Under the plan, six of UC’s nine undergraduate campuses will see significant cuts to their ranks of California freshmen in the fall. UC Irvine and UC San Diego, the hardest hit, are slated for reductions of about 12%, or 550 and 520 slots respectively, because they enrolled more than their targeted number of students in recent years, officials said. At four other campuses, the cuts range from about 10% at UC Riverside to 6.6% at UC Santa Barbara.


The campuses that attract the most applications, UCLA and UC Berkeley, will stay close to current levels, with Berkeley growing by 80 freshmen, or about 1.7%, and UCLA declining 35 spots, or less than 1%. UC Merced, the newest and smallest school, will grow by 155 freshmen, a 17% rise.

While making freshman admissions a bit tougher, the regents encouraged more students to transfer as juniors to UC from California community colleges. They boosted the number of such transfers by 500, or about 4%, for the fall. No change was made to graduate student numbers, or to the percentage of out-of-state undergraduates, which runs about 6%.

The governing board voted 19 to 2 for the enrollment changes during a meeting held by teleconference. Regent Eddie Island and student regent D’Artagnan Scorza voted against the changes.

The regents also unanimously approved a salary freeze for 285 top UC administrators and an end to bonuses for those and other employees. Most of those affected by the salary freeze earn more than $200,000 a year, and some twice that.

Island, in a passionate statement, said the enrollment cut would damage public support for UC and disproportionately hurt African Americans. He questioned whether the $20 million in projected savings is “a big enough number to justify the harm that is going to result from this reduction.”

But UC President Mark G. Yudof, who presented the plan, described it as “very moderate” and said delays would cause more painful cuts in the future. He said that UC receives no state money for the equivalent of 11,000 of its 226,000 students and that cuts proposed for next year’s budget would worsen matters.


“If I had my way, the decrease in admissions would be zero,” Yudof said. But with funding reductions looming, he added, “there is no free lunch.”

Despite an expected slight decline in the number of high school graduates, UC freshman applications are about 3% higher than last year. Experts say the financial crisis is pushing more families to the public university rather than to more expensive private schools.

Officials emphasize that students whose high school grades and test scores meet UC’s eligibility standards will still be offered places somewhere in the UC system. Yet students will find it harder to gain entrance to their first choices, and the plan assumes that many will then decide to attend non-UC schools.

UC Student Assn. President Lucero Chavez said her group is worried that lower enrollments will particularly hurt low-income and minority students, but decided not to oppose the regents’ action.
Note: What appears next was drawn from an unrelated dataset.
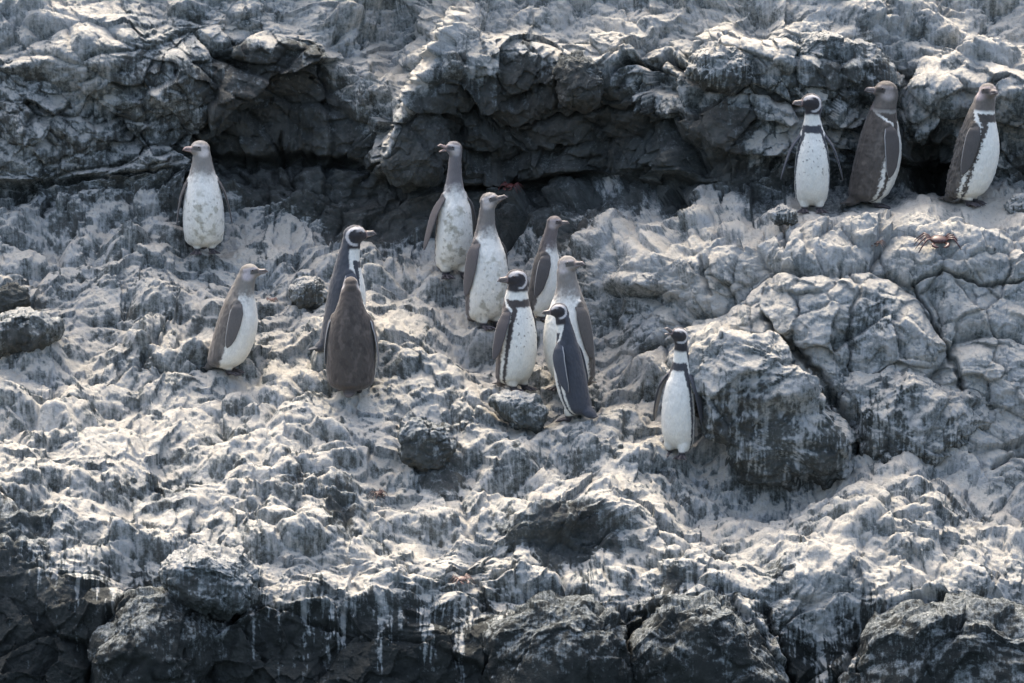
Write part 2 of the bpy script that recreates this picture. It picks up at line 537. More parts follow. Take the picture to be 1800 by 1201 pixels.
def math2(t, op, a, b):
    m = N(t, 'ShaderNodeMath', operation=op)
    for s, v in ((m.inputs[0], a), (m.inputs[1], b)):
        if isinstance(v, bpy.types.NodeSocket):
            t.links.new(v, s)
        else:
            s.default_value = v
    return m.outputs[0]

def attr(t, name):
    return N(t, 'ShaderNodeAttribute', attribute_name=name).outputs['Fac']

def rock_material():
    m = bpy.data.materials.new('guano_rock')
    m.use_nodes = True
    t = m.node_tree
    bs = t.nodes['Principled BSDF']
    geo = N(t, 'ShaderNodeNewGeometry')
    pos = geo.outputs['Position']
    na = noise(t, pos, 9, 6, .6)
    nb = noise(t, pos, 45, 5, .65)
    nc = noise(t, pos, 150, 3, .6)
    stretch = N(t, 'ShaderNodeMapping')
    stretch.inputs['Scale'].default_value = (95, 30, 9)
    t.links.new(pos, stretch.inputs['Vector'])
    st = noise(t, stretch.outputs[0], 1.0, 4, .6)
    rock = mixc(t, mapr(t, na, .35, .65), (.034, .041, .039), (.082, .090, .083))
    rock = mixc(t, mapr(t, nb, .45, .75, 0, .7), rock, (.110, .112, .108))
    rock = mixc(t, math2(t, 'MULTIPLY', attr(t, 'brown'), mapr(t, nb, .3, .6, .1, .55)), rock, (.085, .068, .052))
    rock = mixc(t, attr(t, 'low_dark'), rock, mixc(t, mapr(t, na, .3, .7), (.020, .023, .022), (.040, .043, .038)))
    g = attr(t, 'guano')
    g = math2(t, 'ADD', g, mapr(t, nb, .3, .7, -.26, .22))
    g = math2(t, 'ADD', g, mapr(t, st, .3, .7, -.12, .12))
    g = math2(t, 'ADD', g, mapr(t, nc, .3, .7, -.08, .08))
    white = mixc(t, attr(t, 'crust_sun'), (.39, .405, .40), (.475, .45, .385))  # painted sun warmth on the tops, cool shade tone on steep faces
    white = mixc(t, mapr(t, na, .4, .7, 0, .5), white, (.44, .40, .33))
    thin = mixc(t, mapr(t, g, .18, .55), rock, (.185, .205, .20))
    col = mixc(t, mapr(t, g, .45, .95), thin, white)
    t.links.new(col, bs.inputs['Base Color'])
    bs.inputs['Roughness'].default_value = .92
    bs.inputs['Specular IOR Level'].default_value = .25
    bp = N(t, 'ShaderNodeBump')
    bp.inputs['Strength'].default_value = .85
    bp.inputs['Distance'].default_value = .020
    hgt = math2(t, 'ADD', math2(t, 'MULTIPLY', nb, 1.0), math2(t, 'MULTIPLY', nc, .45))
    t.links.new(hgt, bp.inputs['Height'])
    t.links.new(bp.outputs[0], bs.inputs['Normal'])
    return m
ROCK = rock_material()

me = grid_mesh('rocky_cliff', PF)
fattr(me, 'guano', guano)
fattr(me, 'brown', brown)
fattr(me, 'low_dark', low_dark)
fattr(me, 'crust_sun', crust_sun)
me.materials.append(ROCK)
cliff = bpy.data.objects.new('rocky_cliff', me)
cliff['kind'] = 'structure'
C.objects.link(cliff)
print('cliff', time.time() - T0)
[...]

Instead, she said, the association will urge the Legislature to provide money to restore enrollments to previous levels.

She said, however, that the group would fight a proposal to raise basic fees for the coming school year by 9.4%, or about $662, for most in-state undergraduates. That would bring their average bill to $8,670, not including housing, books and other expenses.

State Assemblyman Anthony Portantino, the La Canada-Flintridge Democrat who is chairman of the Asssembly’s higher education committee, said he was pleased about the pay freeze for top UC administrators, which is similar in spirit to his bill to freeze salaries for many state workers who earn more than $150,000.
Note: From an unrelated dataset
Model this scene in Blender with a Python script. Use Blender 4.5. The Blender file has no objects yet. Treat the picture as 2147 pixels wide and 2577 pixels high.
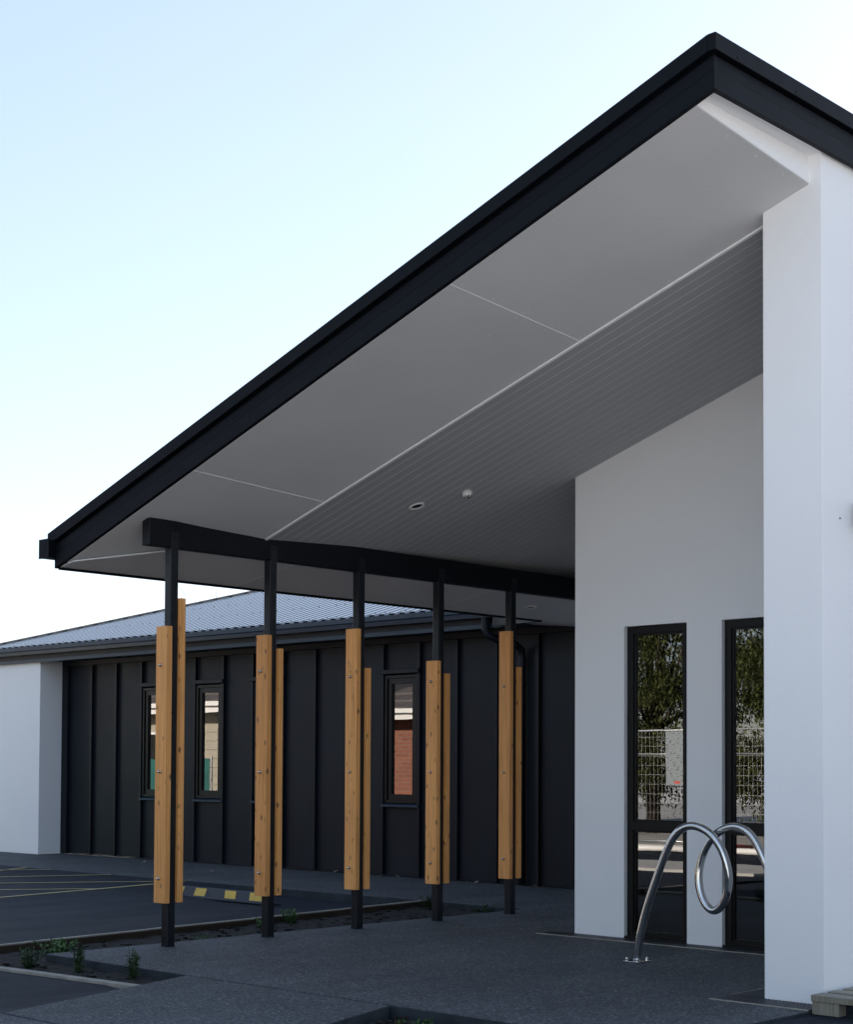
import bpy, bmesh, math, random
from mathutils import Vector, Matrix, noise
random.seed(7)
sc = bpy.context.scene
COL = sc.collection

# ------------------------------------------------------------------ camera, sky, sun, exposure
AZ, PITCH, ROLL = math.radians(43.593), math.radians(2.0009), math.radians(0.2762)
fw = Vector((math.cos(AZ)*math.cos(PITCH), math.sin(AZ)*math.cos(PITCH), math.sin(PITCH)))
rt0 = Vector((math.sin(AZ), -math.cos(AZ), 0))
up0 = rt0.cross(fw)
rt = rt0*math.cos(ROLL) + up0*math.sin(ROLL)
up = -rt0*math.sin(ROLL) + up0*math.cos(ROLL)
cd = bpy.data.cameras.new('camera')
cam = bpy.data.objects.new('camera', cd)
COL.objects.link(cam)
cam.matrix_world = Matrix(((rt.x, up.x, -fw.x, 0), (rt.y, up.y, -fw.y, 0), (rt.z, up.z, -fw.z, 1.25), (0, 0, 0, 1)))
cd.sensor_fit = 'HORIZONTAL'
cd.sensor_width = 36
cd.lens = 4044.78/2147*36
cd.shift_y = (1792.28-1288.5)/2147
cd.clip_start = 0.05
cd.clip_end = 3000
sc.camera = cam

SUN_EL, SUN_AZ = math.radians(21), math.radians(10)      # azimuth measured from +X towards +Y
w = bpy.data.worlds.new('World')
sc.world = w
w.use_nodes = True
nt = w.node_tree
sky = nt.nodes.new('ShaderNodeTexSky')
sky.sky_type = 'NISHITA'
sky.sun_disc = False
sky.sun_elevation = SUN_EL
sky.sun_rotation = math.pi/2 - SUN_AZ
sky.air_density = 1.0
sky.dust_density = 0.3
sky.ozone_density = 2.5
bg = nt.nodes['Background']
bg.inputs['Strength'].default_value = 0.15
hs = nt.nodes.new('ShaderNodeGamma')
hs.inputs['Gamma'].default_value = 0.55
nt.links.new(sky.outputs[0], hs.inputs['Color'])
wb = nt.nodes.new('ShaderNodeMix')
wb.data_type = 'RGBA'
wb.blend_type = 'MULTIPLY'
wb.inputs[0].default_value = 1.0
wb.inputs[7].default_value = (1.0, 0.965, 1.0, 1)
nt.links.new(hs.outputs[0], wb.inputs[6])
nt.links.new(wb.outputs[2], bg.inputs[0])

sl = bpy.data.lights.new('sun', 'SUN')
sl.energy = 5.0
sl.angle = math.radians(0.5)
sl.color = (1.0, 0.87, 0.76)
sun = bpy.data.objects.new('sun', sl)
COL.objects.link(sun)
sd = Vector((math.cos(SUN_EL)*math.cos(SUN_AZ), math.cos(SUN_EL)*math.sin(SUN_AZ), math.sin(SUN_EL)))
sun.rotation_euler = sd.to_track_quat('Z', 'Y').to_euler()
sun.location = (30, 6, 20)
sc.view_settings.view_transform = 'Standard'
sc.view_settings.look = 'None'
sc.view_settings.gamma = 1
sc.view_settings.use_curve_mapping = False
sc.view_settings.exposure = 1.72

# ------------------------------------------------------------------ materials
def mat(name):
    m = bpy.data.materials.new(name)
    m.use_nodes = True
    return m, m.node_tree.nodes, m.node_tree.links, m.node_tree.nodes['Principled BSDF']

def coords(n, l, scale=(1, 1, 1), obj=True, rnd=True):
    mp = n.new('ShaderNodeMapping')
    mp.inputs['Scale'].default_value = scale
    if obj:
        tc = n.new('ShaderNodeTexCoord')
        l.new(tc.outputs['Object'], mp.inputs['Vector'])
    else:
        g = n.new('ShaderNodeNewGeometry')
        l.new(g.outputs['Position'], mp.inputs['Vector'])
    if rnd:
        oi = n.new('ShaderNodeObjectInfo')
        mm = n.new('ShaderNodeMath'); mm.operation = 'MULTIPLY'
        mm.inputs[1].default_value = 37.0
        l.new(oi.outputs['Random'], mm.inputs[0])
        cb = n.new('ShaderNodeCombineXYZ')
        for i in range(3): l.new(mm.outputs[0], cb.inputs[i])
        l.new(cb.outputs[0], mp.inputs['Location'])
    return mp.outputs[0]

def noise_n(n, l, vec, scale, detail=4, rough=0.5, dist=0.0):
    t = n.new('ShaderNodeTexNoise')
    t.inputs['Scale'].default_value = scale
    t.inputs['Detail'].default_value = detail
    t.inputs['Roughness'].default_value = rough
    t.inputs['Distortion'].default_value = dist
    l.new(vec, t.inputs['Vector'])
    return t.outputs['Fac']

def ramp(n, l, fac, stops):
    r = n.new('ShaderNodeValToRGB')
    e = r.color_ramp.elements
    while len(e) > 1: e.remove(e[-1])
    e[0].position = stops[0][0]; e[0].color = (*stops[0][1], 1)
    for p, c in stops[1:]:
        x = e.new(p); x.color = (*c, 1)
    l.new(fac, r.inputs[0])
    return r.outputs[0]

def mix(n, l, fac, a, b, mode='MIX'):
    m = n.new('ShaderNodeMix'); m.data_type = 'RGBA'; m.blend_type = mode
    for k, v in ((0, fac), (6, a), (7, b)):
        if hasattr(v, 'is_output'): l.new(v, m.inputs[k])
        elif k == 0: m.inputs[0].default_value = v
        else: m.inputs[k].default_value = (*v, 1)
    return m.outputs[2]

def bump(n, l, b, h, strength=0.3, dist=0.002):
    k = n.new('ShaderNodeBump')
    k.inputs['Strength'].default_value = strength
    k.inputs['Distance'].default_value = dist
    l.new(h, k.inputs['Height'])
    l.new(k.outputs[0], b.inputs['Normal'])

def paint(name, col, rough=0.5, var=0.12, scale=3.0, bumps=0.0, bscale=150, spec=0.5, metallic=0.0, obj=True):
    m, n, l, b = mat(name)
    v = coords(n, l, obj=obj)
    f = noise_n(n, l, v, scale, 5, 0.6)
    dark = tuple(c*(1-var) for c in col); lite = tuple(min(1, c*(1+var)) for c in col)
    l.new(ramp(n, l, f, [(0.3, dark), (0.7, lite)]), b.inputs['Base Color'])
    f2 = noise_n(n, l, v, scale*4, 4)
    mr = n.new('ShaderNodeMapRange')
    mr.inputs[3].default_value = max(0.02, rough-0.08); mr.inputs[4].default_value = min(1, rough+0.08)
    l.new(f2, mr.inputs[0]); l.new(mr.outputs[0], b.inputs['Roughness'])
    b.inputs['Specular IOR Level'].default_value = spec
    b.inputs['Metallic'].default_value = metallic
    if bumps:
        bump(n, l, b, noise_n(n, l, v, bscale, 3), bumps, 0.002)
    return m

def render_mat():
    m, n, l, b = mat('white_render')
    v = coords(n, l, obj=False, rnd=False)
    f = noise_n(n, l, v, 0.7, 5, 0.6)
    c = ramp(n, l, f, [(0.3, (0.87, 0.872, 0.875)), (0.7, (0.915, 0.917, 0.92))])
    g = noise_n(n, l, v, 260, 3, 0.6)
    c2 = mix(n, l, 0.35, c, ramp(n, l, g, [(0.35, (0.74, 0.74, 0.745)), (0.6, (0.90, 0.90, 0.905))]))
    l.new(c2, b.inputs['Base Color'])
    b.inputs['Roughness'].default_value = 0.85
    b.inputs['Specular IOR Level'].default_value = 0.25
    bump(n, l, b, noise_n(n, l, v, 190, 4, 0.7), 0.35, 0.003)
    return m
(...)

But Portantino, whose daughter is applying to UC and other schools this year, said enrollment trims would make California weaker in the long run. “The harder we make it for Californians to go to school and get an education, the harder it is to meet the demands of the economy,” he said.

Cal State, California’s other public university system, has already moved to reduce its overall 450,000-student enrollment by about 10,000 next year.